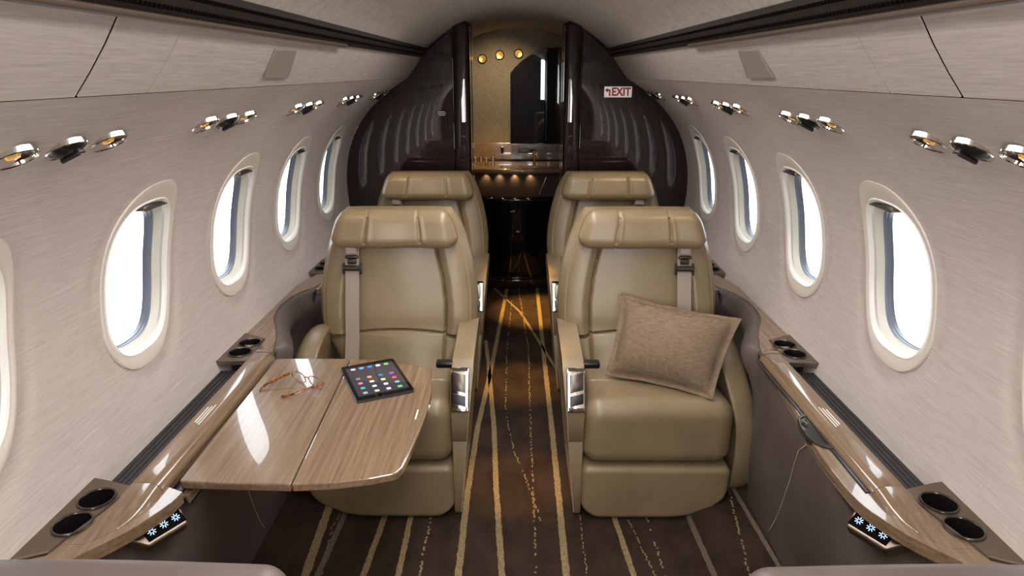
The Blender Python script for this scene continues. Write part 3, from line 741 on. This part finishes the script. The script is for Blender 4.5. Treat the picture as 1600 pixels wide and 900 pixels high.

---

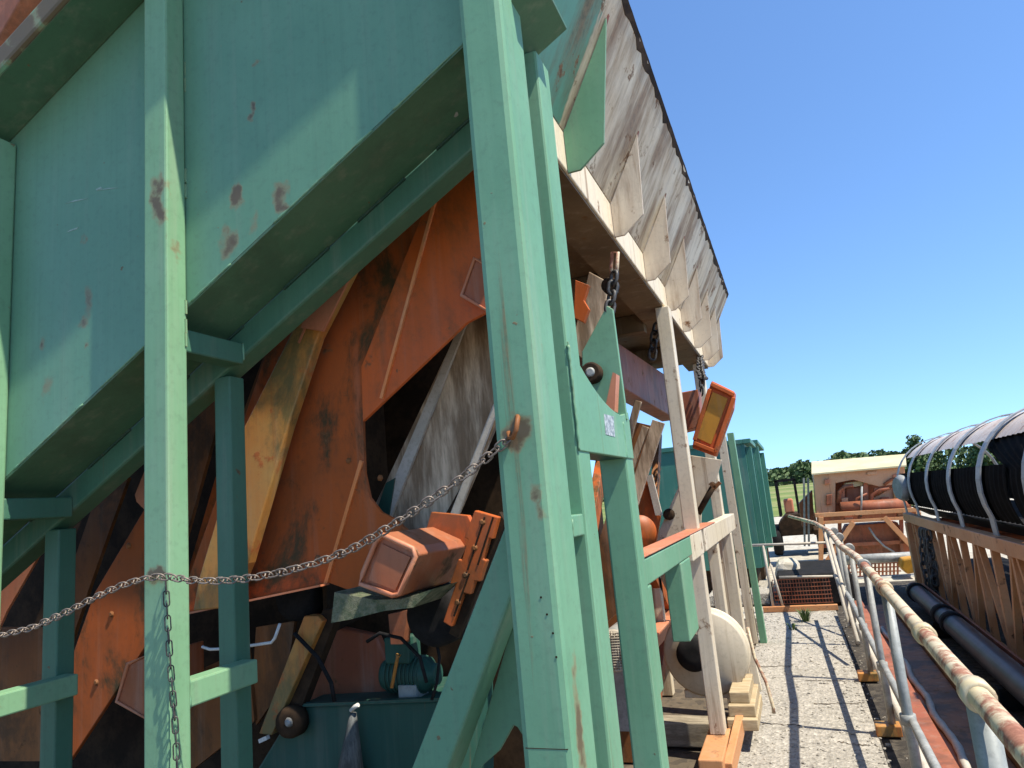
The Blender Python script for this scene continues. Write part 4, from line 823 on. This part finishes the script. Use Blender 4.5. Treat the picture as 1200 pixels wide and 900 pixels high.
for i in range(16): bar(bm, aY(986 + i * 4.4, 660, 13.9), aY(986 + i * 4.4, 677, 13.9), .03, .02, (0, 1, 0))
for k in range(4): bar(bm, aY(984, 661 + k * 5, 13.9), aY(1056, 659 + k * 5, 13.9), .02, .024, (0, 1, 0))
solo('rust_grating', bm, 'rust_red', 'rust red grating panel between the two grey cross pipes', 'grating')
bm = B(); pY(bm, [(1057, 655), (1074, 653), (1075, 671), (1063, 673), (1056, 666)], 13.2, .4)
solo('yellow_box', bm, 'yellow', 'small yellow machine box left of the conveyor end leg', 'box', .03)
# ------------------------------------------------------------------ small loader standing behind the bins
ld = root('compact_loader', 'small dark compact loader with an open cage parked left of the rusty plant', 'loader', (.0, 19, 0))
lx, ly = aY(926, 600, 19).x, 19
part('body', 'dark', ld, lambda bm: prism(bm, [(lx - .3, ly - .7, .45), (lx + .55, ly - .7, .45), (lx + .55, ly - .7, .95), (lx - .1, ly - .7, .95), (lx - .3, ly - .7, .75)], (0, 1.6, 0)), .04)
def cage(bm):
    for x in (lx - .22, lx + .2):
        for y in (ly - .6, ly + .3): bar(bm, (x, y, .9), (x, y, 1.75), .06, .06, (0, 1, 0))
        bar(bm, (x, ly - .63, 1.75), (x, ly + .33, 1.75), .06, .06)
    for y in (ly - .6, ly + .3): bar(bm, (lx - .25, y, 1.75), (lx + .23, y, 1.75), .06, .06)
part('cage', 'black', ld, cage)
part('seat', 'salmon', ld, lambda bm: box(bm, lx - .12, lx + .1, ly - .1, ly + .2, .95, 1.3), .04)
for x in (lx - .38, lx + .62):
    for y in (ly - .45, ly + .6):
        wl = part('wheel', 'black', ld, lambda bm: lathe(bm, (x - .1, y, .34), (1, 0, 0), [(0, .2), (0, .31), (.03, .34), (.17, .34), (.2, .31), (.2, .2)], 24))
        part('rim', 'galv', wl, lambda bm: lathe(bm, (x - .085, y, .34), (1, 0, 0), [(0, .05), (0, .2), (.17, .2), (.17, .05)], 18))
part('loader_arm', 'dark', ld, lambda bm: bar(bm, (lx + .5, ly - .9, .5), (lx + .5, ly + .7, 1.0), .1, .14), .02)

---

### Aim of the task
From the data above, copy each line where the string "Blender" appears.

### Task output
The Blender Python script for this scene continues. Write part 3, from line 741 on. This part finishes the script. The script is for Blender 4.5. Treat the picture as 1600 pixels wide and 900 pixels high.
The Blender Python script for this scene continues. Write part 4, from line 823 on. This part finishes the script. Use Blender 4.5. Treat the picture as 1200 pixels wide and 900 pixels high.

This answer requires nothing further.